== RAW DATA ==

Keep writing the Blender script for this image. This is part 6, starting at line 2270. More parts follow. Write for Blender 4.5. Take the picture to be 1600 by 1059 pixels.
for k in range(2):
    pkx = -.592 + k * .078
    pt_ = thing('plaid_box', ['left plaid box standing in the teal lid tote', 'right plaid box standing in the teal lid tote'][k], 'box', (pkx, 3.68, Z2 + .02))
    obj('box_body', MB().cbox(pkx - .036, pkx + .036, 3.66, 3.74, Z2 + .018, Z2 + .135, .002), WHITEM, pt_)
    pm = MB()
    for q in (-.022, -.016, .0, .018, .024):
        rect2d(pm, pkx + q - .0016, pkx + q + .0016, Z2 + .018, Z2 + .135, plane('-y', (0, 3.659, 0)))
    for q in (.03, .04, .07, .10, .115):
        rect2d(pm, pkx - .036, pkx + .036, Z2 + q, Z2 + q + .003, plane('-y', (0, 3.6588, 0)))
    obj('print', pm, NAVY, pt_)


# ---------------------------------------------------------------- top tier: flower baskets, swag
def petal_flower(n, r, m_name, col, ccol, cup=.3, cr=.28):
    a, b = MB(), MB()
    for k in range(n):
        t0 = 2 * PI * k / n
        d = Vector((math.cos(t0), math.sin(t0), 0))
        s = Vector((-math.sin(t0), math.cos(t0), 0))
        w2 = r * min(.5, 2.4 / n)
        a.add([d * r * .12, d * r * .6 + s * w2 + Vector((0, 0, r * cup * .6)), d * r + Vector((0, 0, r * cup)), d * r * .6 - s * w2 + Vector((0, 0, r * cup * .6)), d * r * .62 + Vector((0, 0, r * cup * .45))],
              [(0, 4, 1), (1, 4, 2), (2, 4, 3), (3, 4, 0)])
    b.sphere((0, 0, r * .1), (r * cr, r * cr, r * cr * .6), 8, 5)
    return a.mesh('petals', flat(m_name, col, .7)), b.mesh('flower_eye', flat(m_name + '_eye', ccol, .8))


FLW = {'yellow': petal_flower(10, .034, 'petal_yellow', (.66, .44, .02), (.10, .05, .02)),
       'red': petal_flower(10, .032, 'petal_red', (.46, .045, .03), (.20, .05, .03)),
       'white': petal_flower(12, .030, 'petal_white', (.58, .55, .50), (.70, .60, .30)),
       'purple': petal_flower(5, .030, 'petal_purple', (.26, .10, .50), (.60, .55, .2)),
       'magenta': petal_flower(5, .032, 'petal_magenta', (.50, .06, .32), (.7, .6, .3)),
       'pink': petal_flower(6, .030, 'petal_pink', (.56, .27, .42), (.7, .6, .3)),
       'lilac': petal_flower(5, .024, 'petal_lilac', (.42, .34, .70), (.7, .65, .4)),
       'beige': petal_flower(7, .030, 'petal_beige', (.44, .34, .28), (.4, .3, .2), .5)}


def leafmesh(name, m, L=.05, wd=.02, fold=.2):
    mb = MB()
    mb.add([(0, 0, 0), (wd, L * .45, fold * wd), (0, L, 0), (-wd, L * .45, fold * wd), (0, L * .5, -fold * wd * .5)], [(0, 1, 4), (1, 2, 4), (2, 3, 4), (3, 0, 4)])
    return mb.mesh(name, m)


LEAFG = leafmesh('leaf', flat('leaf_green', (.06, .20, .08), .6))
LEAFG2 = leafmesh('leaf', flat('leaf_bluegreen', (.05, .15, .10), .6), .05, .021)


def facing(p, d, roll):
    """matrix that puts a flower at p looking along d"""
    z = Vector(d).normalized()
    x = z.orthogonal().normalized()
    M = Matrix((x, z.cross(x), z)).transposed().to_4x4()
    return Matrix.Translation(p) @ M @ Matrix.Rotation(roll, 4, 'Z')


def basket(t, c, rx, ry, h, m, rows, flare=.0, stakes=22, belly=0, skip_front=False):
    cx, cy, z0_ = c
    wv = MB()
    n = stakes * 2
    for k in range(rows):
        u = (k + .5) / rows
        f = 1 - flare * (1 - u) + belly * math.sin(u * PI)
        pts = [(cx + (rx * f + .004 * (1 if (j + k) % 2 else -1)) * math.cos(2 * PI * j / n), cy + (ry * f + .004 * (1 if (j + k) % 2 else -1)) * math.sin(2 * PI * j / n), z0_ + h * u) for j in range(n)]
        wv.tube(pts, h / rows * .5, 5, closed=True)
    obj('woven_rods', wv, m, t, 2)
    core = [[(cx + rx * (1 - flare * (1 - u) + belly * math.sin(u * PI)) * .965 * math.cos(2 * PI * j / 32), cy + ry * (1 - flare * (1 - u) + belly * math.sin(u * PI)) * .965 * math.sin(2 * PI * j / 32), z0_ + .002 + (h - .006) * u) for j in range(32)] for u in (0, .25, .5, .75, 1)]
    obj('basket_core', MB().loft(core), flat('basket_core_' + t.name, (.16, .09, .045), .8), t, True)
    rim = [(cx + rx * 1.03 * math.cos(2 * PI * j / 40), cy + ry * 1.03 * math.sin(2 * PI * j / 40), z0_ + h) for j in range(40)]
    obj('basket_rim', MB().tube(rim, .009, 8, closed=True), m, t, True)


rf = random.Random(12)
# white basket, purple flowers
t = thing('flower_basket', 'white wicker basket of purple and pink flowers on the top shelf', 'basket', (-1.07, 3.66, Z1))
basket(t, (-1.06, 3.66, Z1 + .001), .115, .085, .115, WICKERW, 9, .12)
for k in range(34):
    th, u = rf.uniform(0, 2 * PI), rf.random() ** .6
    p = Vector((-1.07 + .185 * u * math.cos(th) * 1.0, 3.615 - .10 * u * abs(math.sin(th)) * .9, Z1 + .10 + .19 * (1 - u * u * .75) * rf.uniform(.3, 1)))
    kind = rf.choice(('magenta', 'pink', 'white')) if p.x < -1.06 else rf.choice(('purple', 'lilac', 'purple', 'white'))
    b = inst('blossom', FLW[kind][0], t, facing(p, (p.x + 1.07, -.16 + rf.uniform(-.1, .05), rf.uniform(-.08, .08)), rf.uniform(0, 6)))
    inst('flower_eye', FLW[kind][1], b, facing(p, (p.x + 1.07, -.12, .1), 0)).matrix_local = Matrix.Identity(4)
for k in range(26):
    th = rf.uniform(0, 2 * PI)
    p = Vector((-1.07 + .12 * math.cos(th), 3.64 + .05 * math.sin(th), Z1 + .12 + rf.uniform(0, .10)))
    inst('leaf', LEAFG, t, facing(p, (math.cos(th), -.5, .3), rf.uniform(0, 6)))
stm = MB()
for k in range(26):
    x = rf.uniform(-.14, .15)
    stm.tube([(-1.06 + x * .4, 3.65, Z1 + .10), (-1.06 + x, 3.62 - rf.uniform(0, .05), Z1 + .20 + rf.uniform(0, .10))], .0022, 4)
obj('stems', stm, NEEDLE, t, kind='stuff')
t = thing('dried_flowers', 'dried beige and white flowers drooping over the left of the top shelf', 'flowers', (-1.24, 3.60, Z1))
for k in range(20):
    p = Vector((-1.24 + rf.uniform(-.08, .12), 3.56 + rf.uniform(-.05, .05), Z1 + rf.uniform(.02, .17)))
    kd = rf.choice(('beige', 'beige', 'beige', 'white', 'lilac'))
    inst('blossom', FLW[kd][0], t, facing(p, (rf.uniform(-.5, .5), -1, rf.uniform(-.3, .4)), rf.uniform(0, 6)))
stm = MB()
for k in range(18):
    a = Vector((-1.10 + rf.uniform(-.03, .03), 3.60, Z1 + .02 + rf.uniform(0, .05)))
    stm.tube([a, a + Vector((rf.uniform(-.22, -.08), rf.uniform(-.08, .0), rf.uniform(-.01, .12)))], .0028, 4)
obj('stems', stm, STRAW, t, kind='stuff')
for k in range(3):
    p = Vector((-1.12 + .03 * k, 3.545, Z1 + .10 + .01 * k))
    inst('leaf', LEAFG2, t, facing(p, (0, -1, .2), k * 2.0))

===

WORK TO BE COMPLETED
Set down the lines above as they stand, starting with the first line and ending with the line that contains "obj('print', pm, NAVY, pt_)".

SOLUTION BELOW
Keep writing the Blender script for this image. This is part 6, starting at line 2270. More parts follow. Write for Blender 4.5. Take the picture to be 1600 by 1059 pixels.
for k in range(2):
    pkx = -.592 + k * .078
    pt_ = thing('plaid_box', ['left plaid box standing in the teal lid tote', 'right plaid box standing in the teal lid tote'][k], 'box', (pkx, 3.68, Z2 + .02))
    obj('box_body', MB().cbox(pkx - .036, pkx + .036, 3.66, 3.74, Z2 + .018, Z2 + .135, .002), WHITEM, pt_)
    pm = MB()
    for q in (-.022, -.016, .0, .018, .024):
        rect2d(pm, pkx + q - .0016, pkx + q + .0016, Z2 + .018, Z2 + .135, plane('-y', (0, 3.659, 0)))
    for q in (.03, .04, .07, .10, .115):
        rect2d(pm, pkx - .036, pkx + .036, Z2 + q, Z2 + q + .003, plane('-y', (0, 3.6588, 0)))
    obj('print', pm, NAVY, pt_)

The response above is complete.